> [EXERCISE]:
Extract all data as written.

Dataset records:
######

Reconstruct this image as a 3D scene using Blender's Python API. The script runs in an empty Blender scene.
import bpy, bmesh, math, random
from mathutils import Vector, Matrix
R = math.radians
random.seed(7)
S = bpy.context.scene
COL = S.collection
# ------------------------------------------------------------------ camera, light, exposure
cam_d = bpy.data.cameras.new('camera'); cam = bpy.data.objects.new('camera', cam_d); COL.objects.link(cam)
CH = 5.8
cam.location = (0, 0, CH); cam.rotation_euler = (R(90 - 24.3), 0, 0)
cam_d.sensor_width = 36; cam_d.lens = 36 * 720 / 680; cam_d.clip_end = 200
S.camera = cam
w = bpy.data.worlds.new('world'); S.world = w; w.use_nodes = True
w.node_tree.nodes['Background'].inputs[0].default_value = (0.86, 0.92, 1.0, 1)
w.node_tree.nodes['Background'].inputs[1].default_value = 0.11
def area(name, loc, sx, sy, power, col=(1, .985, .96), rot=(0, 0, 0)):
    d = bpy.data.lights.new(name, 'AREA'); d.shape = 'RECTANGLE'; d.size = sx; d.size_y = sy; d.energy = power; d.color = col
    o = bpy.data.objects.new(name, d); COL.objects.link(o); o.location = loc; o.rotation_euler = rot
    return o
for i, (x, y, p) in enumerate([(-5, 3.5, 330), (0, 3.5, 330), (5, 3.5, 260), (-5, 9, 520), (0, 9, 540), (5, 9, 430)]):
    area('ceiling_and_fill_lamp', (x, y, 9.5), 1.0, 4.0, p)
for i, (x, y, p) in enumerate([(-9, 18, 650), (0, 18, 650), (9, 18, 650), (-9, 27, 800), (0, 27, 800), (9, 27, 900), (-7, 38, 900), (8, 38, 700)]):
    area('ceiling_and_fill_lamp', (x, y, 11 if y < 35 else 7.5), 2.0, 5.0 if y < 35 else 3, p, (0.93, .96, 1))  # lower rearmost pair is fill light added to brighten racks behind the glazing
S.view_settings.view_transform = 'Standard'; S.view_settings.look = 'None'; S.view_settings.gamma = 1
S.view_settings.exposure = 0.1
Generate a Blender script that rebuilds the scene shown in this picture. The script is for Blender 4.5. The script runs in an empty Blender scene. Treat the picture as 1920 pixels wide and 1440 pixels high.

######

> [CORRECT OUTPUT]:
Reconstruct this image as a 3D scene using Blender's Python API. The script runs in an empty Blender scene.
import bpy, bmesh, math, random
from mathutils import Vector, Matrix
R = math.radians
random.seed(7)
S = bpy.context.scene
COL = S.collection
# ------------------------------------------------------------------ camera, light, exposure
cam_d = bpy.data.cameras.new('camera'); cam = bpy.data.objects.new('camera', cam_d); COL.objects.link(cam)
CH = 5.8
cam.location = (0, 0, CH); cam.rotation_euler = (R(90 - 24.3), 0, 0)
cam_d.sensor_width = 36; cam_d.lens = 36 * 720 / 680; cam_d.clip_end = 200
S.camera = cam
w = bpy.data.worlds.new('world'); S.world = w; w.use_nodes = True
w.node_tree.nodes['Background'].inputs[0].default_value = (0.86, 0.92, 1.0, 1)
w.node_tree.nodes['Background'].inputs[1].default_value = 0.11
def area(name, loc, sx, sy, power, col=(1, .985, .96), rot=(0, 0, 0)):
    d = bpy.data.lights.new(name, 'AREA'); d.shape = 'RECTANGLE'; d.size = sx; d.size_y = sy; d.energy = power; d.color = col
    o = bpy.data.objects.new(name, d); COL.objects.link(o); o.location = loc; o.rotation_euler = rot
    return o
for i, (x, y, p) in enumerate([(-5, 3.5, 330), (0, 3.5, 330), (5, 3.5, 260), (-5, 9, 520), (0, 9, 540), (5, 9, 430)]):
    area('ceiling_and_fill_lamp', (x, y, 9.5), 1.0, 4.0, p)
for i, (x, y, p) in enumerate([(-9, 18, 650), (0, 18, 650), (9, 18, 650), (-9, 27, 800), (0, 27, 800), (9, 27, 900), (-7, 38, 900), (8, 38, 700)]):
    area('ceiling_and_fill_lamp', (x, y, 11 if y < 35 else 7.5), 2.0, 5.0 if y < 35 else 3, p, (0.93, .96, 1))  # lower rearmost pair is fill light added to brighten racks behind the glazing
S.view_settings.view_transform = 'Standard'; S.view_settings.look = 'None'; S.view_settings.gamma = 1
S.view_settings.exposure = 0.1
Generate a Blender script that rebuilds the scene shown in this picture. The script is for Blender 4.5. The script runs in an empty Blender scene. Treat the picture as 1920 pixels wide and 1440 pixels high.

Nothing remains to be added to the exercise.